Por este país han cabalgado muchos quijotes. Mérito grande de Román Mayorga es haberlo percibido con claridad. Y mérito suyo es haberse introducido él mismo en ese grupo de caballeros andantes para salvar y humanizar el país. Bendición, para ellos y para todos, es haberse encontrado con Monseñor. Con su modestia y con su desmesura. Se sintieron gozosos ante él, quizás pequeños, pero nunca empequeñecidos. Pienso que Ellacuría habló por todos, aunque el lenguaje era suyo: “Con Monseñor Romero Dios pasó por El salvador”.
Para terminar quiero expresar mi agradecimiento a todos los quijotes que han salido en esta presentación y a la nube de los que han cabalgado, como Don Quijote o como Sancho. Mi agradecimiento a Román Mayorga por haber escrito un libro sobre “Quijotes”. Son profecía contra la trivialización y la deshumanización que todo lo corrompe. Y son utopía, de amistad y entrega. Y todo ello escrito sin acritud, sino con cariño y humor.

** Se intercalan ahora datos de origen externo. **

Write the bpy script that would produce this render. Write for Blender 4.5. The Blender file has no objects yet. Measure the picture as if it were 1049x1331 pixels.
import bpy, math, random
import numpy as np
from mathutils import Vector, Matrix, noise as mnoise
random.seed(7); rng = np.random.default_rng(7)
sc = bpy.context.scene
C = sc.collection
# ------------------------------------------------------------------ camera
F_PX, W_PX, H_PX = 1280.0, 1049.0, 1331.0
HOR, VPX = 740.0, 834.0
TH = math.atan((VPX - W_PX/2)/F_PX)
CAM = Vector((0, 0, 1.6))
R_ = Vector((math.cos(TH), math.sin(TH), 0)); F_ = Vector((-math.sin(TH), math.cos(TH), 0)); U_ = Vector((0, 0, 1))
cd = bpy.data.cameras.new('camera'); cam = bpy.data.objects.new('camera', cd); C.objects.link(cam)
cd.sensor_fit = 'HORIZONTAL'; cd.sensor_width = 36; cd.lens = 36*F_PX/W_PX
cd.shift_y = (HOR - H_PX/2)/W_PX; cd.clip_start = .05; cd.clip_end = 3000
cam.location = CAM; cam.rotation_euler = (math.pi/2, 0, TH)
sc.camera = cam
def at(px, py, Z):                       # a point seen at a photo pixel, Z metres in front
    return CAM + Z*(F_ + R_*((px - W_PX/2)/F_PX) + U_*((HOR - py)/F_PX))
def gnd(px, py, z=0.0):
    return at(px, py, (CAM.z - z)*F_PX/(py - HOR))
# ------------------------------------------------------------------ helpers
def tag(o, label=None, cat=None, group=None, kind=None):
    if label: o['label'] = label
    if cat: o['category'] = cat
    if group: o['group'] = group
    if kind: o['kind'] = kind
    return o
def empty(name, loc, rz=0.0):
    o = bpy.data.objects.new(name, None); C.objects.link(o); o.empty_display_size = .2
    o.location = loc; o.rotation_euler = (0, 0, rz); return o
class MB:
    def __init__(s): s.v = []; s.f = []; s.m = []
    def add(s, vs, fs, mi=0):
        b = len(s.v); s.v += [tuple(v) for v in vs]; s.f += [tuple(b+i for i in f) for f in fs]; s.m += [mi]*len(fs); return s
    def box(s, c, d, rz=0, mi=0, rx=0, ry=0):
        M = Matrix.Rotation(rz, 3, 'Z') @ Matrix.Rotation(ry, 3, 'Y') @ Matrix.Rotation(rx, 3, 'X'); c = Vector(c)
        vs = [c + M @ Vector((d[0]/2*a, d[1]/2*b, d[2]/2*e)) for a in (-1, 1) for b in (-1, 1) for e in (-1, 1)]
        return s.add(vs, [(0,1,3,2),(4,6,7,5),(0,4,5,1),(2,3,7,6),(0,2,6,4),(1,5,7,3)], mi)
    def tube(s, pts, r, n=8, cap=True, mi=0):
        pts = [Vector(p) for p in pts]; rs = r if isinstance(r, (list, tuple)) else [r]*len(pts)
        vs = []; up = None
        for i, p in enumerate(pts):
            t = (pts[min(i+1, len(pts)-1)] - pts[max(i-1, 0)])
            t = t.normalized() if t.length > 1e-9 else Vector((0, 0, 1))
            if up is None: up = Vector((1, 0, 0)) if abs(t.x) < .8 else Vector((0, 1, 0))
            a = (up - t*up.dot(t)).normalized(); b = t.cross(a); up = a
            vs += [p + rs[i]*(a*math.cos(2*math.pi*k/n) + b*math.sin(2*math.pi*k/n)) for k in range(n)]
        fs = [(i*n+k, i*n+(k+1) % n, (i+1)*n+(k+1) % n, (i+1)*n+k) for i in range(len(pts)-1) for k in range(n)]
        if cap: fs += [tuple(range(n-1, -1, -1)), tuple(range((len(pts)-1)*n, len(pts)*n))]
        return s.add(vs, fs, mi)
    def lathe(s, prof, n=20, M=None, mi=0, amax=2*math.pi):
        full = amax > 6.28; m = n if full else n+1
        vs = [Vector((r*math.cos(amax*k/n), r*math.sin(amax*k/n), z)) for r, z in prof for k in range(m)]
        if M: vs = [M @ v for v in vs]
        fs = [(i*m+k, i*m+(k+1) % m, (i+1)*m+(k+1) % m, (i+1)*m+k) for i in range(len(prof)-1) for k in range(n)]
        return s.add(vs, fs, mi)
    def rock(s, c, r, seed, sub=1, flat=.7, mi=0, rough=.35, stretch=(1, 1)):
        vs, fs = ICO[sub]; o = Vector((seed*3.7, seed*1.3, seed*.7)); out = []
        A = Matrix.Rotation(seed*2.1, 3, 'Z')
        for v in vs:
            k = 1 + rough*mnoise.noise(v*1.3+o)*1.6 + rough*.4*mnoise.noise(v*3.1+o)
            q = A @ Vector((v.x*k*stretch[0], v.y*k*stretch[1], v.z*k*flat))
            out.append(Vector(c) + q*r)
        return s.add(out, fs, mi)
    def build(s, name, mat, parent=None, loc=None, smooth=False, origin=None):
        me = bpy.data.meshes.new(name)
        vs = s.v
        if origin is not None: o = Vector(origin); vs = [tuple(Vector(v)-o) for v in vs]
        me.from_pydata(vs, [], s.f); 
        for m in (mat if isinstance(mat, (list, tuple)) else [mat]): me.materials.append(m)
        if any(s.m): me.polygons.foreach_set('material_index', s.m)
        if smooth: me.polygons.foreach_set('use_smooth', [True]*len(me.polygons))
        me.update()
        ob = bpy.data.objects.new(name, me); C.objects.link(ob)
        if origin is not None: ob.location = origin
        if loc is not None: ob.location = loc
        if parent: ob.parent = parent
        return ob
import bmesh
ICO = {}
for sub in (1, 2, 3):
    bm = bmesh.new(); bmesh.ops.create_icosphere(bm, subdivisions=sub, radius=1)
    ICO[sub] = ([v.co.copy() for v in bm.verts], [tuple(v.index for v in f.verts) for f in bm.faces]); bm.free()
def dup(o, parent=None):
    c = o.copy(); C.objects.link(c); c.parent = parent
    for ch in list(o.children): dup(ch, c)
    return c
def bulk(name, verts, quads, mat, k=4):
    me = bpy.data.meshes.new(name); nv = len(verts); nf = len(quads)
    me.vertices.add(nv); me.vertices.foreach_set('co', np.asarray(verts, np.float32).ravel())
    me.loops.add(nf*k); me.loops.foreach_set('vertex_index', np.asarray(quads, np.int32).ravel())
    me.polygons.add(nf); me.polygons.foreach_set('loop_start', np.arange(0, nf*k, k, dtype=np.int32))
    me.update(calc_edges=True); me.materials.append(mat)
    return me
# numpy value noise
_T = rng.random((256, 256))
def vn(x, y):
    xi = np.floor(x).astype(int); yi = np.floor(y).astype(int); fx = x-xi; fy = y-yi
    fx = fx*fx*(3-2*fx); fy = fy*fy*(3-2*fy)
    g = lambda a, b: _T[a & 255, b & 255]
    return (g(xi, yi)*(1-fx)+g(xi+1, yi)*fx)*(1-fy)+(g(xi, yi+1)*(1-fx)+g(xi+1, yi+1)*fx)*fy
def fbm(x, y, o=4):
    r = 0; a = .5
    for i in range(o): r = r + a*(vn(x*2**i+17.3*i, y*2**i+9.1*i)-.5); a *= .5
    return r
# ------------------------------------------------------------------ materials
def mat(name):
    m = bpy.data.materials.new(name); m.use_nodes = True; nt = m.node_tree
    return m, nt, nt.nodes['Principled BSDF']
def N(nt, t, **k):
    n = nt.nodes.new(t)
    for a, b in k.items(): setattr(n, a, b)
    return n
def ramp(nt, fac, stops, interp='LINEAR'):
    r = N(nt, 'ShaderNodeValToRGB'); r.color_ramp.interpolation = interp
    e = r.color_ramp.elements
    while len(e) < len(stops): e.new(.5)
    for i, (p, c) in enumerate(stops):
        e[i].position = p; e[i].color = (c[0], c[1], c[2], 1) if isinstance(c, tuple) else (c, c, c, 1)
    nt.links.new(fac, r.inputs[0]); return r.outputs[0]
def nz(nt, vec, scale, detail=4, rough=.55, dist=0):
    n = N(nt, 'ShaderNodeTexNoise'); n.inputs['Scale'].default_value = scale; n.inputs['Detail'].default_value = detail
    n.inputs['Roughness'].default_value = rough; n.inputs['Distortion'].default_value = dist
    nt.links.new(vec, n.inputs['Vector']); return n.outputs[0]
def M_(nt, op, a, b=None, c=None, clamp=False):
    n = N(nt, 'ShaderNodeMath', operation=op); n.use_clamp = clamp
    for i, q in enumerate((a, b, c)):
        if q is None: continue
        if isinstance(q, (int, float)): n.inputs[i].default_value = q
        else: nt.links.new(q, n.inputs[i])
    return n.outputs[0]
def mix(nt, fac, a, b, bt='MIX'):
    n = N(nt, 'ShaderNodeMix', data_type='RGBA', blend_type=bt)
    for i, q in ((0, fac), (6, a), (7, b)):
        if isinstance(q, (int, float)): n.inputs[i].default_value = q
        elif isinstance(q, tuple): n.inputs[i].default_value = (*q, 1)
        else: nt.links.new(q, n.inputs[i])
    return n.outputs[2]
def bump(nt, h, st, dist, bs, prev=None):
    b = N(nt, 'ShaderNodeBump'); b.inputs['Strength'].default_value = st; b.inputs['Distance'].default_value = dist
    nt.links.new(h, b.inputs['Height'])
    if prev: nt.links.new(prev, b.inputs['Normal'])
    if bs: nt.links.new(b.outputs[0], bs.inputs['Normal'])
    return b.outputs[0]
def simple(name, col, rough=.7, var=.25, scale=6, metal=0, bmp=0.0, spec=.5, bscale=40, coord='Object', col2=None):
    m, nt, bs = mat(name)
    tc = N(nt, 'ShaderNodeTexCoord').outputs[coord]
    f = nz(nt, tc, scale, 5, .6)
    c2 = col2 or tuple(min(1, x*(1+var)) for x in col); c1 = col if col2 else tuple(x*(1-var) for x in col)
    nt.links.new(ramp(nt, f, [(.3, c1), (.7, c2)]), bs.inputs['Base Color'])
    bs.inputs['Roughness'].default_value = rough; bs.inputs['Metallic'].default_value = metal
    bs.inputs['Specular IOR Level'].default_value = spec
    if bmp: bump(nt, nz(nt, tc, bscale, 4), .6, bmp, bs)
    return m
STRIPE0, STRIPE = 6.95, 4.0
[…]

Román es gran planificador, y a ello ha dedicado mucho de su vida. Sabe que no se pueden planificar quijotes, pero siempre se puede apoyar su andadura. A ello ayuda un libro como el suyo.
No perdemos la esperanza y quedamos a la espera de nuevos quijotes. En sus andanzas con Sancho, cuando quieran “desfacer entuertos, liberar a cautivos y doncellas”, siempre podrán encomendarse a San Romero de Ámerica.